India Hicks, a Mountbatten granddaughter who had remained at Classiebawn that day, remembers being given a Valium before being told the news. She and her brother had been in the library watching old Laurel and Hardy movies, she recalled tearfully. She ran down to the beach and sat on the rocks – “It was such a beautiful day”. The boat, she says, watching old film, “was always at the heart of the holiday.” It was “do as you’re told… He was admiralling.”
The funeral, India continued, was “extraordinary” – Mountbatten had organised it himself, the biggest state funeral since Churchill’s. The following week, in that caring-sharing upper-class way, she was despatched to Gordonstoun. Hadn’t Prince Charles told his beloved Uncle Dickie how much he hated it?
Paul’s distraught mother Mary (pictured above) had heard “a huge crack like thunder, and I immediately said ‘Paul is dead’… I knew he was dead because I felt a part of me go.” A handsome young man, interested in the navy and excited to be boating – in the wrong place at the wrong time, a true tragedy. How were his family looked after? We’re not told.
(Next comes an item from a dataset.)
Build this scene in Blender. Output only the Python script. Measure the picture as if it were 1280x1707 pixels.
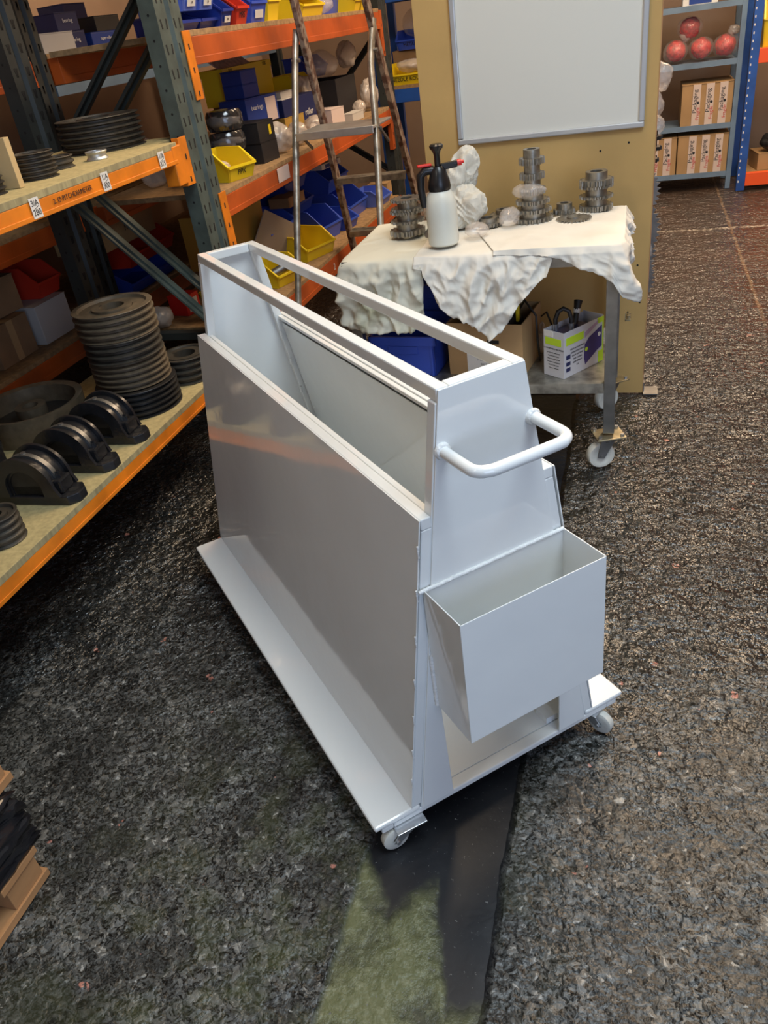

Two huge bombs took 18 lives, the biggest single loss the British Army had suffered in Northern Ireland
The BBC’s Nicholas Witchell, then a trainee reporter on the Belfast desk, was given a tip-off after the explosion: a Republican contact asked for a meeting. As they sat in a car, the contact withdrew a wodge of clingfilm-wrapped paper from his mouth on which was written the IRA’s claim of “execution”. Thomas McMahon, an IRA volunteer and the only man ever convicted of the crime, was released following the Good Friday Agreement. Anthony McIntyre, a volunteer who is now a historian, considers the bombing a war crime, “because children were on the boat and that was probably known.” The late Martin McGuinness, as Chief of Staff, should have taken responsibility, he said.
Within hours of the Shadow V bomb, a convoy was ambushed at Warrenpoint 100 miles to the east. Two huge bombs took 18 lives, the biggest single loss the British Army had suffered in Northern Ireland. All of them were Paras, despised on both sides of the border for their complicity in Bloody Sunday. Another victim was a young man over from England to visit his cousin – he was mistaken for a terrorist and shot. No one was ever brought to trial though there were suggestions that the Establishment ensured justice was done.
The most poignant stories came from the unsung rescuer who brought the young bodies ashore at Mullaghmore; the passing photographer who captured the scenes at Warrenpoint and joined the Fire Brigade the next week, never taking another picture. And Mary, Paul’s still-grieving but proud mother. For years, Mullaghmore felt ashamed.
Irish journalist Olivia O’Leary reflected on 20 years of reconciliation, the vital symbolism of the Queen shaking hands with Martin McGuinness. “The problem with peace is you have to keep working on it,” she said at the end of the documentary. “It’s not a matter of ‘peace coming dropping slow’. Peace has to be worked at. Damn hard.”
Let’s hope our politicians remember that as they race toward that trick-or-treat deadline, with all its ghastly possibilities for the island of Ireland.